In 1829 Joseph Thomas Treffry started to build Par Harbour. His business interests required coal to be imported and copper, lead and granite to be exported. Other ports were too small or faced logistical obstructions – resulting in the creation of Par Harbour. However geographical restrictions meant that engines had to pass under an 8ft tall bridge under the Cornish Mainline to reach the china clay works along with operating on curves down to a 70’ radius. The port had previously had a number of ramshackle and hand-me-down locomotives but in the mid-1930s something better was needed.

In September 1937 the locomotive was delivered at a cost of £1200 carrying the works number 2572. It had originally been planned to name her Chough after the distinctive species of Cornish bird. The message was received by Bagnall as Cough, which they thought was rather strange and so she was sent to Par without a nameplate. She was finally given nameplates that read Judy after 1955.

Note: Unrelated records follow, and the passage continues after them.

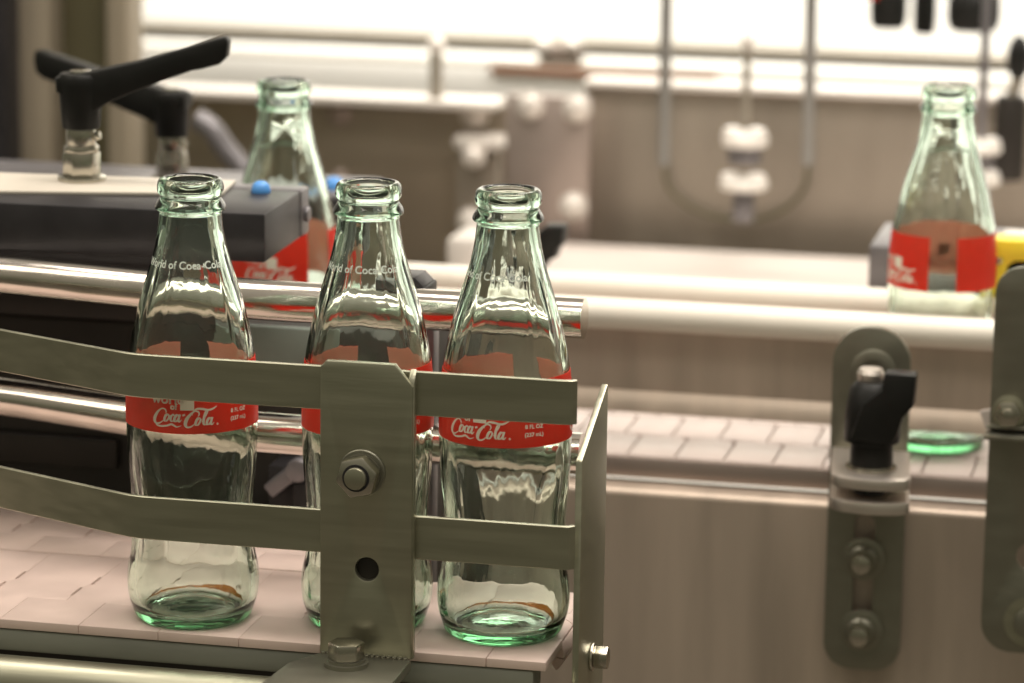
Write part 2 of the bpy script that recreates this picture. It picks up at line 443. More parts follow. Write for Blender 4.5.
bottle((p5.x,p5.y+.015,0), -140, 'blurred empty bottle behind the end of the black clamp arm')

# ------------------------------------------------------------------ front conveyor chain
def link_outline(x0, x1, y0, y1, st=.0028):
    """hinged link seen from above: the front finger is set half a link over, two short hinge slots show as dark dashes"""
    L = y1-y0; g = .00009; w = .0011; ya = y0 + L*.33; h = (x1-x0)*.5
    def edge(x):
        return [(x-h,y0),(x-h,ya),(x,ya),(x,y0+L*.40),(x-w,y0+L*.40),(x-w,y0+L*.53),(x,y0+L*.53),(x+.003,y0+L*.58),(x+.003-w,y0+L*.58),(x+.003-w,y0+L*.70),(x+.003,y0+L*.70),(x+.003,y1)]
    r = [(x-g, y) for x, y in edge(x1)]
    l = [(x0-h+g,y0),(x0-h+g,ya+2*g),(x0+g,ya+2*g),(x0+g,y0+L*.535),(x0+.003+g,y0+L*.58),(x0+.003+g,y1)]
    return r + l[::-1]
P_ = .0381
def chain_lane(y0, y1, xs, xe, wrap_r=None):
    bm = NB(); x = xe
    while x > xs:
        plate(bm, link_outline(x-P_, x, y0, y1), [], -.0042, 0, 'xy', .00022)
        box(bm, (x-P_+.008, y0+.022, -.011), (x-.008, y1-.022, -.0042), .001)
        x -= P_
    if wrap_r:
        box(bm, (xe-P_*.5+.0002, y0, -.0042), (xe+.0080, y0+(y1-y0)*.335, 0), .0004)
        for k in range(3):
            a0 = k*.85+.06; a1 = a0+.78; rr = wrap_r
            for (ya, yb) in ((y0+(y1-y0)*.34, y0+(y1-y0)*.62-.0004), (y0+(y1-y0)*.62, y1)):
                sec = [(xe+.0002+rr*math.sin(a0+(a1-a0)*i/6), -rr+rr*math.cos(a0+(a1-a0)*i/6)) for i in range(7)]
                sec += [(xe+.0002+(rr-.004)*math.sin(a1-(a1-a0)*i/6), -rr+(rr-.004)*math.cos(a1-(a1-a0)*i/6)) for i in range(7)]
                plate(bm, sec, [], ya, yb, 'xz', .0003)
    return bm
o = link('conveyor_chain', chain_lane(-.029, .0815, -.30, .1640, .0085), CHAIN, angle=30)
tag(o, 'pinkish tan flat-top chain carrying the three front bottles', 'conveyor chain')
o = link('conveyor_chain', chain_lane(.0832, .17, -.30, .058), CHAIN, angle=30)
tag(o, 'second tan flat-top chain lane lying behind the front chain', 'conveyor chain')
b = NB(); box(b, (-.32,-.0285,-.0150), (.1665,-.012,-.0046), .001)
tag(link('wear_strip', b, GREYBAR), 'grey green support strip right under the edge of the front chain', 'support strip')
b = NB(); cyl(b, (-.33,-.0430,-.0245), (.179,-.0430,-.0245), .0118, 40, .001)
tag(link('frame_tube', b, STEEL), 'round steel frame tube along the bottom, below the front chain', 'frame tube')

# ------------------------------------------------------------------ front guide rail with bracket
g = empty('guide_rail', (.093,-.06,-.004), 'front steel guide rail, two flat strips on a bolted upright bracket', 'guide rail')
def gl(name, bm, m, parent=g, **k):
    bmesh.ops.translate(bm, verts=bm.verts[:], vec=-g.location)
    return link(name, bm, m, parent, **k)
path2 = [(.1845,-.0335),(.1825,-.0355),(.178,-.036),(.12,-.036),(.05,-.036),(-.004,-.036),(-.012,-.0357),(-.018,-.0345),(-.024,-.0322),(-.0865,-.0045),(-.16,.028)]
def strip(z0, z1):
    bm = NB(); h = (z1-z0)/2; t_ = .0011
    sec = [(-t_,-h+.0004),(-t_+.0004,-h),(t_-.0004,-h),(t_,-h+.0004),(t_,h-.0004),(t_-.0004,h),(-t_+.0004,h),(-t_,h-.0004)]
    sweep(bm, [(x,y,(z0+z1)/2) for x,y in path2], sec); return bm
tag(gl('rail_strip', strip(.1101,.1298), STEEL), 'upper flat steel strip')
tag(gl('rail_strip', strip(.0452,.0649), STEEL), 'lower flat steel strip')
b = NB()
plate(b, [(.0724,.0005),(.1143,.0005),(.1143,.1240),(.1060,.1335),(.0752,.1335),(.0724,.1305)], [circ(.0939,.0406,.0053)], -.0425, -.0390, 'xz', .0008)
plate(b, [(-.0415,.0005),(-.0372,.0005),(-.0372,.131),(-.0415,.1255)], [], .1118, .1147, 'yz', .0004)
gl('upright_plate', b, STEEL)
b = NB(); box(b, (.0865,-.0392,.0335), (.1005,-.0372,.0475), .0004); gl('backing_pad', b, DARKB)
b = NB(); plate(b, [(.0724,-.0425),(.1143,-.0425),(.1148,-.090),(.060,-.090),(.063,-.060)], [], -.0040, .0008, 'xy', .0008)
for k in range(16): lathe(b, [(0,0),(.0011,.0004),(.0012,.0011),(0,.0017)], 10, (.0742+.0025*k, -.0432, .0004))
gl('foot_plate', b, STEELD)
b = NB(); c = Vector((.0918,-.0425,.0845))
lathe(b, [(.0053,0),(.0105,0),(.0105,.0012),(.0101,.0016),(.0053,.0016)], 40, c, (0,-1,0), closed=True, cap=False)
lathe(b, [(.0053,.0016),(.0088,.0016),(.0088,.0032),(.0053,.0032)], 40, c, (0,-1,0), closed=True, cap=False)
gl('washer', b, STEELD)
b = NB(); hexa(b, c+Vector((0,-.0032,0)), (0,-1,0), .0170, .0078, .0012, .25); gl('hex_nut', b, NUTM)
b = NB(); lathe(b, [(.0050,.0108),(.0061,.0108),(.0061,.0114),(.0050,.0114)], 32, c, (0,-1,0), closed=True, cap=False); gl('locking_ring', b, BLACKM)
b = NB(); cyl(b, c+Vector((0,-.001,0)), c+Vector((0,-.0135,0)), .0049, 28, .0007); gl('bolt', b, STEEL)
b = NB(); c = Vector((.0888,-.0575,.0008))
lathe(b, [(0,0),(.0098,0),(.0098,.0018),(0,.0018)], 40, c); lathe(b, [(0,.0018),(.0082,.0018),(.0082,.0032),(0,.0032)], 36, c); gl('washer', b, STEELD)
b = NB(); hexa(b, c+Vector((0,0,.0032)), (0,0,1), .0142, .0075, .0008, .3); gl('foot_bolt', b, NUTM)

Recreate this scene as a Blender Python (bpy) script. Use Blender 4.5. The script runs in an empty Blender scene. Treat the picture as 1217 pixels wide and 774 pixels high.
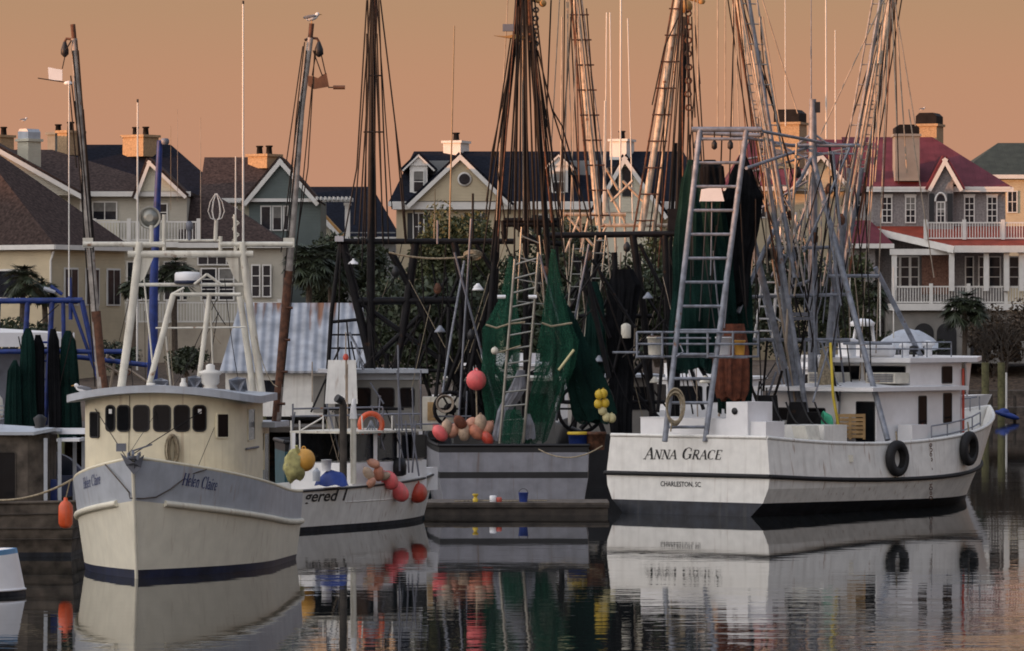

By 1952 the low-profile Sentinel Toby required replacement and an upturn in traffic meant an order was placed for another locomotive. In 1954 Alfred was delivered (named after the manager of the harbour Alfred Truscott). Whilst nominally the same, Alfred had some differences to Judy with different bunker style, tank and handrail alterations (such as a tank filler that opened in the opposite direction) and a different purchase price – this time £7500.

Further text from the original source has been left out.